Goal:
Find the lines holding the word "script" and collect them.

Records for this exercise:
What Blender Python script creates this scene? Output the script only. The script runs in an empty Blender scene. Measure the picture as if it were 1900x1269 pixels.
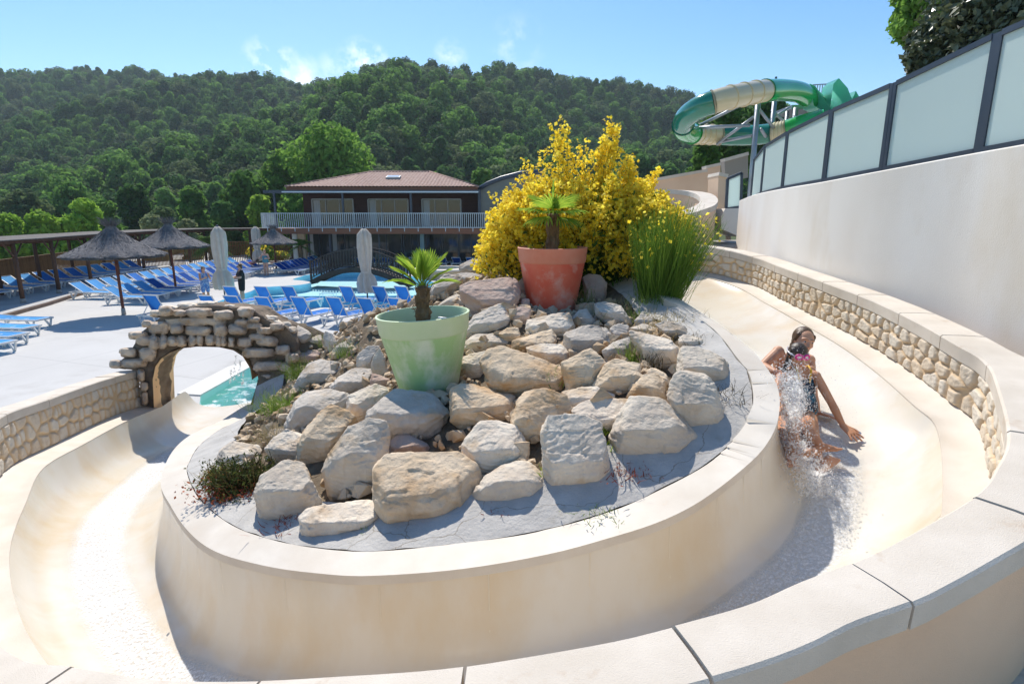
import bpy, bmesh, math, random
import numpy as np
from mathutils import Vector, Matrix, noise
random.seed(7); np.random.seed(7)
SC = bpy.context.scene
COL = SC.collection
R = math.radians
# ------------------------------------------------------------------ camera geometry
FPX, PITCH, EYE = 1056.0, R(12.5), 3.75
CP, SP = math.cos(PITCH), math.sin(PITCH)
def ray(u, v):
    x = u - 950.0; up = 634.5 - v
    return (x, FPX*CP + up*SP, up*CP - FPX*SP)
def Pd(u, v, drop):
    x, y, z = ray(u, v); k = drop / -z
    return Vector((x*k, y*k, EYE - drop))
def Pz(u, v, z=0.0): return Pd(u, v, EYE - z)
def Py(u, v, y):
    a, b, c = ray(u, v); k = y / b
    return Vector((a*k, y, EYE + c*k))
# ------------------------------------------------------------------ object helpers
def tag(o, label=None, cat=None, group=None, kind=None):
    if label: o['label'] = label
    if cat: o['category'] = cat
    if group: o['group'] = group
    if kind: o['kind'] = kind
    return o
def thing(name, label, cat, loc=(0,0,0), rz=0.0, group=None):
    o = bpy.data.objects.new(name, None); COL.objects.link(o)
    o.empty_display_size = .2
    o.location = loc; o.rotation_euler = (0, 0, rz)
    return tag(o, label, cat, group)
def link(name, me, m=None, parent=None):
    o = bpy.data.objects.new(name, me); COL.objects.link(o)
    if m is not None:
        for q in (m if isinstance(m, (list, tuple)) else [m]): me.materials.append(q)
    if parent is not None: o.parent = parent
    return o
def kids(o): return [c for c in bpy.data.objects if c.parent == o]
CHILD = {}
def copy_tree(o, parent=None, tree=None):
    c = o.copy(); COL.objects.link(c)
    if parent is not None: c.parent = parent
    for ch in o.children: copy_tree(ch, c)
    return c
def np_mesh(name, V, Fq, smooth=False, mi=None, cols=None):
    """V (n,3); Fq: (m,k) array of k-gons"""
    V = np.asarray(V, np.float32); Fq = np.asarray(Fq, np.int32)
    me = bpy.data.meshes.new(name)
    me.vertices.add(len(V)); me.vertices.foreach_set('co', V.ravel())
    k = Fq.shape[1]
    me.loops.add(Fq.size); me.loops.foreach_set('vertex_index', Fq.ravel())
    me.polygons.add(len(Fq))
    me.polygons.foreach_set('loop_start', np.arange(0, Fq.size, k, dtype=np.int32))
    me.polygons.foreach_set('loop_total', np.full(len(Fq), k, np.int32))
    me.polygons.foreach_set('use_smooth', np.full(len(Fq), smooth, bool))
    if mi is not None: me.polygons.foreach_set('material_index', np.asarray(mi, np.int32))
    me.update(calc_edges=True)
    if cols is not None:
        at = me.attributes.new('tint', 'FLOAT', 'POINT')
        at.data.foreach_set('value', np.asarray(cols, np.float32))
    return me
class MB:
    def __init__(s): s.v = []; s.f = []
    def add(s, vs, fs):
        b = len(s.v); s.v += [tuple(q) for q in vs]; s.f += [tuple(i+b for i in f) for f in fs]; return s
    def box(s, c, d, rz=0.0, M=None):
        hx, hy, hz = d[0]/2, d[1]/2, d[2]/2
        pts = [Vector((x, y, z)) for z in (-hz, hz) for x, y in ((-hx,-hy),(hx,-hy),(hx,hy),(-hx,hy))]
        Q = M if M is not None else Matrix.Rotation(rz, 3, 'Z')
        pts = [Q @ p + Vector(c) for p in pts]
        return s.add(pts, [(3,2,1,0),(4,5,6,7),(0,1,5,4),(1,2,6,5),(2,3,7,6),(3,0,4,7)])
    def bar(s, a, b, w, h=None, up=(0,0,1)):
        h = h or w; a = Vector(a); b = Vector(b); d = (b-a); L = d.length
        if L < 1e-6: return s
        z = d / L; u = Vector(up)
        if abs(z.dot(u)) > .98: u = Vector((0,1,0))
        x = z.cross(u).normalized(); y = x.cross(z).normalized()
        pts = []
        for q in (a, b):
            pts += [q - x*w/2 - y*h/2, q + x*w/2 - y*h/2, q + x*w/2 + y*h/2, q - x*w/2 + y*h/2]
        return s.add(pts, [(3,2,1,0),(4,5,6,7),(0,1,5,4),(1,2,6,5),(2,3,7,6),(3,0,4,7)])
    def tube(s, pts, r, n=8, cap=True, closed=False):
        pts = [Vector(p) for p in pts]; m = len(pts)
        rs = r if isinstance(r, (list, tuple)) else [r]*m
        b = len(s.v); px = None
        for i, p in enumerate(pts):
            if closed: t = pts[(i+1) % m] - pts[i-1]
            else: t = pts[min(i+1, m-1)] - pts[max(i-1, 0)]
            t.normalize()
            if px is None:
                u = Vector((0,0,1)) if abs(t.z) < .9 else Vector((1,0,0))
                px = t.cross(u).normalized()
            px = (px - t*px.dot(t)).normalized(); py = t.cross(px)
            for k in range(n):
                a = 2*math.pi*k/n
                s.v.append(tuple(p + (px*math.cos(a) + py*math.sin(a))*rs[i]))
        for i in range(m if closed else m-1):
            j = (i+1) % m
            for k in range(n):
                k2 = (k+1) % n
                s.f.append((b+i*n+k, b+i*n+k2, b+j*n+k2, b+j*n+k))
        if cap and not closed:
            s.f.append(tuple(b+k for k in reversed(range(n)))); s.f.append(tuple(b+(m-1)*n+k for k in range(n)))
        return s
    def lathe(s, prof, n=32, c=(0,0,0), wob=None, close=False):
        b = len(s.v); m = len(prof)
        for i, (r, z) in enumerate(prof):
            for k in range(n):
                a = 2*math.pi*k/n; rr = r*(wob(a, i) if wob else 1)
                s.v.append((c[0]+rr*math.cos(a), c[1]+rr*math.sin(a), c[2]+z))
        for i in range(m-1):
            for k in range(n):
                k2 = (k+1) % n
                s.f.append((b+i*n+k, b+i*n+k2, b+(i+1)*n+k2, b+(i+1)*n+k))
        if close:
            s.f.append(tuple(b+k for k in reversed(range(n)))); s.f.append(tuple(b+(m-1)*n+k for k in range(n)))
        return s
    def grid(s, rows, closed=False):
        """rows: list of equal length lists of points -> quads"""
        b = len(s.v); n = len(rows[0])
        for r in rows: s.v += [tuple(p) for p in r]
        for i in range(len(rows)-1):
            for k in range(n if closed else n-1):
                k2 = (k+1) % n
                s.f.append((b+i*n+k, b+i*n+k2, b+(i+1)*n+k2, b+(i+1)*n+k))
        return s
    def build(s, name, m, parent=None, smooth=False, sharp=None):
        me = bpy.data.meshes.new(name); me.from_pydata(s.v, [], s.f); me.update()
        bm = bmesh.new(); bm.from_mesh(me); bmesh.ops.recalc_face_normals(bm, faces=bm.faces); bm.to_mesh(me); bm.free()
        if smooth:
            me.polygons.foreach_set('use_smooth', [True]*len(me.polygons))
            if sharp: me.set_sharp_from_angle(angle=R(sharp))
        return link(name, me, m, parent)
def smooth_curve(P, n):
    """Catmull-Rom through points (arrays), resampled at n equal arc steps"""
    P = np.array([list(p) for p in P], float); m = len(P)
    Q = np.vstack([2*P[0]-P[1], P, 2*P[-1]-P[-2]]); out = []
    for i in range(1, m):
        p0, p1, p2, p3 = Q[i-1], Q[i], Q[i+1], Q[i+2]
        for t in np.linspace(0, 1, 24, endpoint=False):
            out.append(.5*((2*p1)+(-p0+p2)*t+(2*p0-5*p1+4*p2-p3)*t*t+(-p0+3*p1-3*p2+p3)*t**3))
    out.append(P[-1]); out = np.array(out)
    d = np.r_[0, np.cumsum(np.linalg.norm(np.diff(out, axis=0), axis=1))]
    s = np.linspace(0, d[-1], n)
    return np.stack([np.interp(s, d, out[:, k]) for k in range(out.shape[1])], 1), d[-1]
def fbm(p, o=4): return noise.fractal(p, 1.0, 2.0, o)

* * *

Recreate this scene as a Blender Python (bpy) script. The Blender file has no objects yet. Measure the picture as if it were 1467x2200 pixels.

Task solution:
What Blender Python script creates this scene? Output the script only. The script runs in an empty Blender scene. Measure the picture as if it were 1900x1269 pixels.
Recreate this scene as a Blender Python (bpy) script. The Blender file has no objects yet. Measure the picture as if it were 1467x2200 pixels.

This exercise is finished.